Lo sapete quanti boss al 41bis sono stati fatti uscire in questi giorni? 300? No, 3. Eppure sopra abbiamo costruito una narrazione gonfia di strali da fine del mondo. Il tema c'è esiste, guai a minimizzarlo, ma confrontiamoci con i fatti. 

I vertici della giustizia in Italia devono dimettersi non per i mafiosi mandati ai domiciliari – e tra l’altro dobbiamo deciderci: se per i mafiosi non vale il diritto alla salute, o alla giusta pena detentiva, dobbiamo scriverlo nella Costituzione … – ma per i 9 morti al carcere di Modena, una vicenda che abbiamo dimenticato troppo in fretta, che, da cittadino mi provoca orrore e vergogna.

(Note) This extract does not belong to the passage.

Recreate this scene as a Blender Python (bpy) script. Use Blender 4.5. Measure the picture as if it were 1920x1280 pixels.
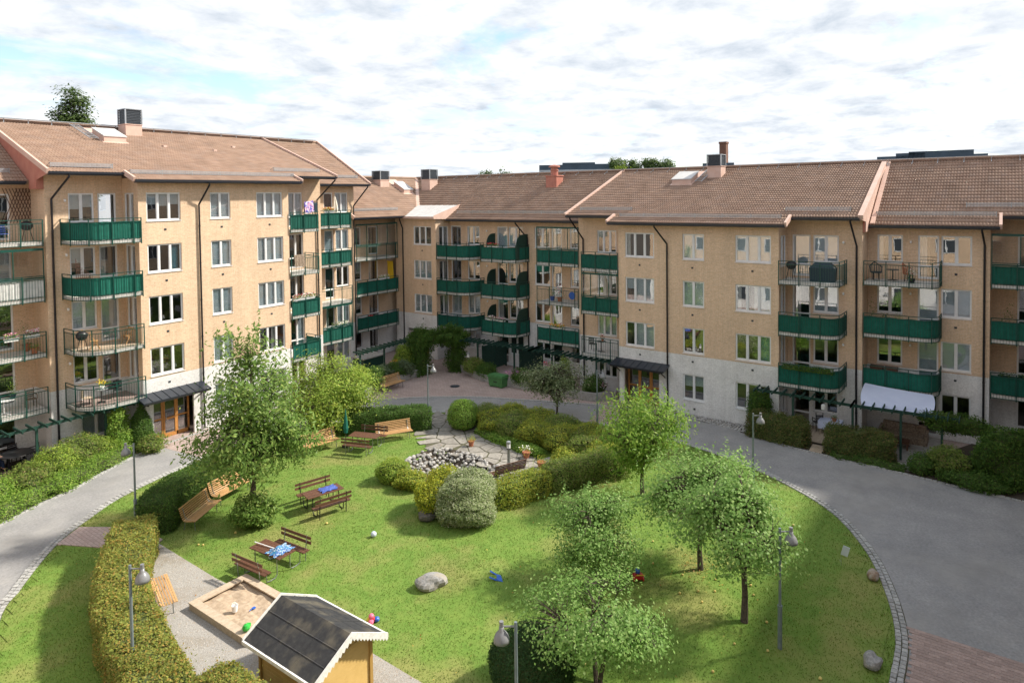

Sullo sfondo si consuma in queste giorni la lite delle liti, tutta siciliana, e dunque tutta italiana, tra il ministro Alfonso Bonafede e il magistrato antimafia per eccellenza Antonino Di Matteo. Per molti è stato come quando hanno fatto Batman contro Superman. E' una specie Il Trono di Spade" dell’antimafia. Certo, che sceneggiatura: Bonafede arriva a fare il Guardasigilli non per merito, ma per urlo, sull’onda del crucifige dei grillini verso tutti i diversamente onesti. Di Matteo arriva oggi al Csm sull’ola del movimento antimafia che lo ha incoronato depositario di verità inconfutabili sui rapporti tra mafia e politica di ieri e di oggi. Sono due estremismi che prima o poi dovevano scontrarsi: troppi ayatollah nella stessa religione.

E anche qui, di tutta questa vicenda, resta l’aspetto meno dibattuto, quello secondo me più grave. Di Matteo dice che non è stato nominato al Dap per le pressioni dei mafiosi, che hanno in qualche modo intimidito Bonafede, che quel posto gli aveva promesso. Bene. Ma è normale che una notizia di reato così grave venga fornita da un pubblico ufficiale (Di Matteo), dopo due anni dalla “notizia criminis”? Perché raccontare ora fatti del 2018? E poi, è normale che una rivelazione venga fatta la domenica sera in tv da Giletti? Si, per loro è normale. Come quelle famiglie che per risolvere una brutta litigata vanno da Maria De Filippi.

Poi si scopre che tutto nasce da un equivoco, una battuta non colta, un silenzio di troppo, un fraintendimento.

Magari la prossima volta fanno una chat di gruppo, una call, una videochiamata. Vedrai che si chiariscono.